The DEA agent who provided testimony against them was on trial for putting false information in his reports.
He was aquitted.
The federal government withheld information/evidence that could have been used against this DEA agent.
The indication is fairly strong that had this evidence been presented, then either (A) the agent would have been found guilty, or (B) the evidence would have been considered tainted, and not permitted in this court case that found these three people guilty.

So, lets see if I understand this correctly:
1. DEA agent falsifies testamony. (a violation.)
2. Government has evidence that it refuses to turn over to the other side in a trial (a violation).
3. Government deliberately misrepresents the agent's work (a violation)
4. The judge agrees that the government did not act properly
5. The judge ruled that, because the prior trial was not proven to be in error, must be held acceptable.

So what possible standard of improper trial can possibly be held here?

Again: No jury was allowed to examine the question of "was this trial fair". The judge did not approve of the government's action. The government failed to provide a fair and unbiased trial. The government withheld evidence that would have harmed its case.

And the convictions were upheld.

Tuesday, August 3, 2010

A quick and dirty diary


So where are my recent postings?

I just finished and submitted my EEO (equal employment) formal dispute against the commerce department.

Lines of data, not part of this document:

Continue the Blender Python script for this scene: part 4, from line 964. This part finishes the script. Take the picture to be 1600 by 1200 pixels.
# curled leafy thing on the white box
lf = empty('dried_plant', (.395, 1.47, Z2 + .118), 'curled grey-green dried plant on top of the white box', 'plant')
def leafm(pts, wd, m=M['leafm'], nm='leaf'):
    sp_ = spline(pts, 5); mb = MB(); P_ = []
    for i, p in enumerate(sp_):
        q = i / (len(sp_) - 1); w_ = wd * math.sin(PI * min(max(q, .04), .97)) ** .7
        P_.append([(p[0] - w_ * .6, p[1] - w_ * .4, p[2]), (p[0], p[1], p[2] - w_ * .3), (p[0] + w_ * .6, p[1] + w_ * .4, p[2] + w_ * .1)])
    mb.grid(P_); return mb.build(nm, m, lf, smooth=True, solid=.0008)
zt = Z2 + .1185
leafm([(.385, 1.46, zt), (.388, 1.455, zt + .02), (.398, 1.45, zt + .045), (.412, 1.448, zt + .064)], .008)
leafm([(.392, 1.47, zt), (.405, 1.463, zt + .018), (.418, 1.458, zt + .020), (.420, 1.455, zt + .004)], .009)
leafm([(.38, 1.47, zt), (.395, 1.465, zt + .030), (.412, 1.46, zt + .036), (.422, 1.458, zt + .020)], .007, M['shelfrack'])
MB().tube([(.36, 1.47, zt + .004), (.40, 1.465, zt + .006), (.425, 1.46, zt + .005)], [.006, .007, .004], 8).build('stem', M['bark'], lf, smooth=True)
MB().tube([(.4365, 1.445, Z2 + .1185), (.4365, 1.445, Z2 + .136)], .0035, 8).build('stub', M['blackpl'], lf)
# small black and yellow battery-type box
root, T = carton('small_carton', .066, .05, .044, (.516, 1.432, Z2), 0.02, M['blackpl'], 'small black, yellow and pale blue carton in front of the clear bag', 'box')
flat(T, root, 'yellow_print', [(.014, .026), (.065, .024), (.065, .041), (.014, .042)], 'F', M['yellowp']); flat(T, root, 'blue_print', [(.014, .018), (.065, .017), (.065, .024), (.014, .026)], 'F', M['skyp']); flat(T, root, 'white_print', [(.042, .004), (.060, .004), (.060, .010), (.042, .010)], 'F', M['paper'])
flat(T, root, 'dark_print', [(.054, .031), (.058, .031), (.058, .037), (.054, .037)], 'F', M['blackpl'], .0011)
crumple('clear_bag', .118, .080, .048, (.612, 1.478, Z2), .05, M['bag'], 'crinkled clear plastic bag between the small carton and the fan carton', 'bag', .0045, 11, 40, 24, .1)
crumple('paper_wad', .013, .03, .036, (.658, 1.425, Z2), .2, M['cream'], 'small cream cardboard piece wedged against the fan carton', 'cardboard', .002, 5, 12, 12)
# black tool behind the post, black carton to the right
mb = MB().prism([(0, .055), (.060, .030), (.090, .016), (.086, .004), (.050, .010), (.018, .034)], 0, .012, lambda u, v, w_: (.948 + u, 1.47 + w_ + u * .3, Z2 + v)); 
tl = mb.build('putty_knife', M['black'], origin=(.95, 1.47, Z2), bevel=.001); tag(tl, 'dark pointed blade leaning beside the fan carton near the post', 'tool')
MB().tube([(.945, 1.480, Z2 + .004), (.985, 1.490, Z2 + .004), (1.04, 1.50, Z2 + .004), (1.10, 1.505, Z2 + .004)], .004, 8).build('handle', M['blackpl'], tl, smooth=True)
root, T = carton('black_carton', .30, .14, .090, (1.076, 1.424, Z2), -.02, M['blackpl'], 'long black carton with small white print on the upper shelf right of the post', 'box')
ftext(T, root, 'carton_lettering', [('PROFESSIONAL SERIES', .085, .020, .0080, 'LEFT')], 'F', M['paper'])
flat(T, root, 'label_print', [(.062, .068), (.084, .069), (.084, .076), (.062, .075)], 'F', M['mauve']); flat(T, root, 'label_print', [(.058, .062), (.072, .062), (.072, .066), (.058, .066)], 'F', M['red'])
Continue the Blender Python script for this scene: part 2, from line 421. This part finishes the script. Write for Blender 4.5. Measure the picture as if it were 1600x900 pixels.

No action came from the first (informal) dispute. (If you're curious, I was training for the second stage of census work -- non-respondent follow up -- and was not hired despite a perfect score on the written test.)

I have to deal with Capital One (does anyone know how to sue a credit card company? I don't know the first step, and cannot afford any lawyer fees), the IRS, the FTB, etc.

Joy is "We are right, unless you first prove us wrong" that these all use.